Plan International Ghana has launched a $9.8 million (CAD) project that will provide support to 120 local, regional and national Women’s Rights Organisations (WROs), Youth-Led Organisations (YLOs), Women Human Rights Defenders (WHRDs) and networks across the country.
The project will aid with capacity development, direct grant funding and collective advocacy activities.
Funded by Global Affairs Canada (GAC), the project which is dubbed, Renewed Women’s Voices and Leadership Ghana (RWVLG), would strengthen the organisational capacity, influence, and sustain women’s rights groups, youth-led networks, organisations of persons living with disabilities, informal collectives and other allied actors working to drive gender equality.
It is a six-year project being implemented by Plan International Ghana in close partnership with Network for Women’s Rights in Ghana (NETRIGHT) and Adolescents Network on Population and Development (AfriYAN) Ghana.
The project outcomes are to increase enjoyment of human rights by women and girls in all their diversity and the advancement of gender equality in Ghana; enhance organisational sustainability of local WROs, YLOs and marginalised groups to deliver their feminist and gender equality mandates and also increase effectiveness of women’s rights platforms, networks and alliances to affect policy, legal and social change.
The project was launched by the Minister of Gender, Children and Social Protection (MOGCSP), Dr Agnes Naa Momo Lartey, on the theme, ““Renewed Voices, Stronger Movements: Powering Ghana’s Gender Equality.”
Phase
The Country Director of Plan International Ghana, Constant Tchona, said the RWVLG project represented the next phase of Canada’s Feminist International Assistance Policy (FIAP) launched in 2017 to promote gender equality and strengthen the rights of women and girls globally.
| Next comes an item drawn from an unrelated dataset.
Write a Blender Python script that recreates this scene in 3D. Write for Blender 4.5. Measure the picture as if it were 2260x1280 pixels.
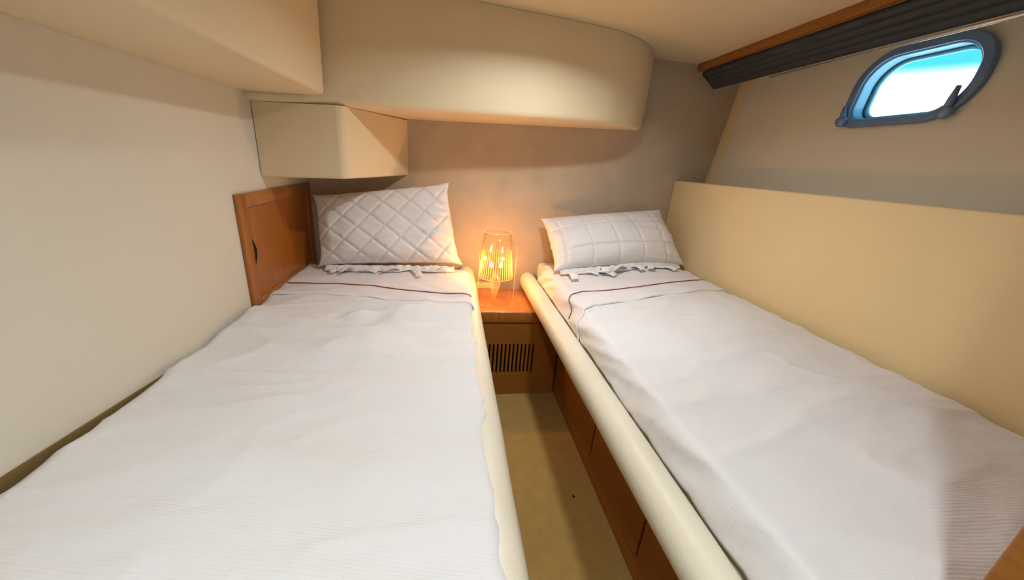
import bpy, bmesh, math, random
from mathutils import Vector, Matrix, noise
random.seed(7)
for o in list(bpy.data.objects): bpy.data.objects.remove(o)
S = bpy.context.scene
COL = S.collection
# ------------------------------------------------------------------ camera
cam = bpy.data.cameras.new('camera'); camo = bpy.data.objects.new('camera', cam); COL.objects.link(camo)
cam.sensor_width = 36.0; cam.lens = 36.0 * 795.0 / 2260.0; cam.clip_start = 0.02
right = Vector((0.98542606, -0.15183922, 0.07668335))
down = Vector((0.0210079, -0.33871826, -0.94065329))
fwd = Vector((0.16880211, 0.92855522, -0.33059197))
M = Matrix((right, -down, -fwd)).transposed().to_4x4()
camo.matrix_world = M
S.camera = camo
# ------------------------------------------------------------------ world: hazy white horizon turning cyan above
W = bpy.data.worlds.new('sky'); S.world = W; W.use_nodes = True
nt = W.node_tree; nt.nodes.clear()
wo = nt.nodes.new('ShaderNodeOutputWorld'); bg = nt.nodes.new('ShaderNodeBackground')
tc = nt.nodes.new('ShaderNodeTexCoord'); sx = nt.nodes.new('ShaderNodeSeparateXYZ'); rp = nt.nodes.new('ShaderNodeValToRGB')
nt.links.new(tc.outputs['Generated'], sx.inputs[0]); nt.links.new(sx.outputs['Z'], rp.inputs[0])
e = rp.color_ramp.elements
e[0].position = 0.0; e[0].color = (0.80, 0.90, 1.0, 1)
e[1].position = 1.0; e[1].color = (0.02, 0.20, 0.42, 1)
for p, c in ((0.18, (0.95, 0.98, 1.0, 1)), (0.194, (0.40, 0.62, 0.70, 1)), (0.208, (0.03, 0.27, 0.42, 1)), (0.30, (0.03, 0.24, 0.42, 1))):
    n = e.new(p); n.color = c
nt.links.new(rp.outputs[0], bg.inputs[0]); nt.links.new(bg.outputs[0], wo.inputs[0])
bg.inputs[1].default_value = 3.4
S.view_settings.view_transform = 'Standard'; S.view_settings.look = 'None'
S.view_settings.exposure = 0.0; S.view_settings.gamma = 1.0; S.view_settings.use_curve_mapping = False
CEILING_LAMP_W = 7.6; PASSAGE_FILL_W = 12.0; TABLE_LAMP_W = 6.0
S.cycles.transparent_max_bounces = 32
CEILING_LAMP_POS = (0.37, 1.24, 0.59); PASSAGE_FILL_POS = (-0.07, -0.28, 0.59)

# ------------------------------------------------------------------ materials
def mat(name, col, rough=0.5, spec=0.5, noise_scale=None, noise_amt=0.06, bump=None, col2=None, stretch=(1,1,1), metal=0, coat=0, sheen=0):
    m = bpy.data.materials.new(name); m.use_nodes = True
    t = m.node_tree; b = t.nodes['Principled BSDF']
    b.inputs['Base Color'].default_value = (*col, 1); b.inputs['Roughness'].default_value = rough
    b.inputs['Specular IOR Level'].default_value = spec; b.inputs['Metallic'].default_value = metal
    b.inputs['Coat Weight'].default_value = coat; b.inputs['Coat Roughness'].default_value = 0.15
    b.inputs['Sheen Weight'].default_value = sheen
    co = t.nodes.new('ShaderNodeTexCoord'); mp = t.nodes.new('ShaderNodeMapping'); mp.inputs['Scale'].default_value = stretch
    t.links.new(co.outputs['Object'], mp.inputs[0])
    if noise_scale:
        n = t.nodes.new('ShaderNodeTexNoise'); n.inputs['Scale'].default_value = noise_scale; n.inputs['Detail'].default_value = 6
        t.links.new(mp.outputs[0], n.inputs['Vector'])
        r = t.nodes.new('ShaderNodeValToRGB'); c2 = col2 or tuple(c * (1 - noise_amt * 2) for c in col)
        r.color_ramp.elements[0].position = 0.3; r.color_ramp.elements[1].position = 0.7
        r.color_ramp.elements[0].color = (*c2, 1); r.color_ramp.elements[1].color = (*col, 1)
        t.links.new(n.outputs[0], r.inputs[0]); t.links.new(r.outputs[0], b.inputs['Base Color'])
    if bump:
        h = None
        for (kind, scale, dist, vec) in bump:
            if kind == 'noise':
                n = t.nodes.new('ShaderNodeTexNoise'); n.inputs['Scale'].default_value = scale; n.inputs['Detail'].default_value = 4
            else:
                n = t.nodes.new('ShaderNodeTexWave'); n.inputs['Scale'].default_value = scale
                n.bands_direction = kind[-1].upper(); vec = vec or (1, 1, 1); n.inputs['Distortion'].default_value = 1.2; n.inputs['Detail'].default_value = 1.0
                n.inputs['Detail Scale'].default_value = 0.4
            if vec:
                m2 = t.nodes.new('ShaderNodeMapping'); m2.inputs['Scale'].default_value = vec; m2.inputs['Rotation'].default_value = (0, 0, 0.22 if kind != 'noise' else 0)
                t.links.new(co.outputs['Object'], m2.inputs[0]); t.links.new(m2.outputs[0], n.inputs['Vector'])
            else: t.links.new(co.outputs['Object'], n.inputs['Vector'])
            bp = t.nodes.new('ShaderNodeBump'); bp.inputs['Distance'].default_value = dist; bp.inputs['Strength'].default_value = 1.0
            t.links.new(n.outputs['Fac'], bp.inputs['Height'])
            if h: t.links.new(h.outputs[0], bp.inputs['Normal'])
            h = bp
        t.links.new(h.outputs[0], b.inputs['Normal'])
    return m
MT = {}
MT['vinyl'] = mat('cream_vinyl', (0.78, 0.64, 0.415), 0.5, 0.35, 3.0, 0.02, [('noise', 450, 0.0006, None)])
MT['wallvinyl'] = mat('wall_vinyl', (0.74, 0.705, 0.595), 0.55, 0.3, 2.2, 0.02, [('noise', 400, 0.0006, None)])
MT['hull'] = mat('hull_lining', (0.80, 0.755, 0.63), 0.6, 0.25, 2.0, 0.03, [('noise', 300, 0.0006, None)])
MT['fabricwall'] = mat('taupe_wall_fabric', (0.54, 0.45, 0.34), 0.8, 0.15, 9.0, 0.06, [('noise', 60, 0.0012, (1, 1, 5)), ('noise', 500, 0.0006, None)])
MT['boardvinyl'] = mat('padded_board_vinyl', (0.80, 0.62, 0.345), 0.5, 0.3, 3.0, 0.02, [('noise', 500, 0.0005, None)])
MT['bolster'] = mat('bolster_leather', (0.80, 0.735, 0.58), 0.42, 0.4, 6.0, 0.03, [('noise', 220, 0.0008, None), ('noise', 14, 0.003, None)])
MT['wood'] = mat('cherry_wood', (0.46, 0.17, 0.035), 0.35, 0.5, 6.0, 0.1, None, (0.34, 0.115, 0.02), (14, 1.5, 1.5), coat=0.4)
MT['woodv'] = mat('cherry_wood_upright', (0.42, 0.145, 0.014), 0.4, 0.45, 6.0, 0.1, None, (0.32, 0.10, 0.009), (10, 10, 1.0), coat=0.25)
MT['woodl'] = mat('cherry_wood_long', (0.36, 0.135, 0.018), 0.45, 0.4, 6.0, 0.1, None, (0.28, 0.10, 0.012), (12, 1.0, 12), coat=0.15)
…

He said the earlier Women’s Voice and Leadership (WVL) initiative, which was one of FIAP’s flagship programmes, laid a strong foundation of impact and learning, and as such RWVLG would build directly on that legacy.
In this renewed phase, he explained, they were adopting a fully feminist, inclusive and movement-centred approach.
Mr Tchona said RWVLG had been intentionally designed to support these efforts by strengthening leadership, enhancing advocacy capacity, and create safe, inclusive spaces for collective action, adding that importantly, they aimed to nurture the next generation of young feminist leaders who were already redefining the future of gender equality in Ghana.
The Head of Cooperation, Development Programme of the Canadian High Commission in Ghana, Francoise Nduwimana, expressed joy in the achievements so far in empowering women and called for more to be empowered and for an inclusive society so that Ghana would be a place where everybody was equal and enjoyed the same rights
A joint statement read by a representative each of NETRIGHT and AfriYAN reaffirmed their shared commitment to amplify the voices of women, youth and marginalised groups in national development processes; advocate gender-transformative policies and practices that protect rights, expand opportunities and dismantle systemic inequalities as well as ensure sustainability and resilience of youth led and WROs, whose work remained at the forefront of social justice in Ghana.